A procuradora do trabalho Cláudia Soares destacou a importância do associativismo para fortalecer direitos, combater a violência de gênero e a exploração sexual e ampliar a cidadania. Foi sugerida a realização de oficinas on-line com associações de outros estados, promovendo troca de experiências e fortalecendo iniciativas locais. “É importante olhar sobre os direitos previdenciários, o reconhecimento formal desse trabalho pela CBO e a partir daí essa luta associativa por melhores condições de trabalho, de vida, de cidadania”, pontuou.

Novos horizontes 

As instituições presentes reafirmaram o compromisso de construir estratégias conjuntas para garantir a efetivação de direitos e ampliar o acesso a políticas públicas inclusivas para profissionais do sexo em Alagoas. 

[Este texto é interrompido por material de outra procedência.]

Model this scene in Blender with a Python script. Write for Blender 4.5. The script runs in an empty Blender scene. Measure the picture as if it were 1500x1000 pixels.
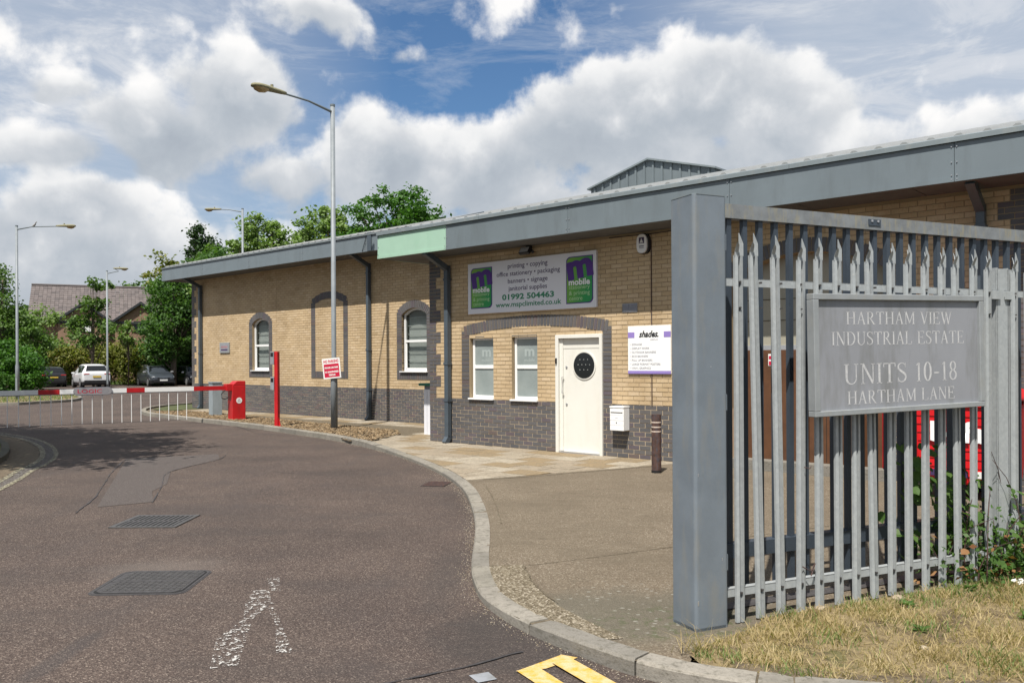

“Por mais que estudemos, inclusive dados sociais, é totalmente diferente quando você se aproxima da realidade. A escuta dessas mulheres permite que a gente compreenda outras nuances, e perceba também outras esferas que poderíamos atuar, não só em relação ao direito do trabalho, mas também diversas outras questões”, finalizou a promotora Alexandra Beurlen.

"Eu acho que podem haver mudanças, há esperança. Nós hoje somos invisíveis, e podemos nos tornar visíveis para a sociedade. O evento de hoje foi perfeito, bem instrutivo, e torço para que venham outros. E foi importante ser na data de hoje, Dia Nacional da Visibilidade Trans", concluiu Melissa Bianca, profissional do sexo.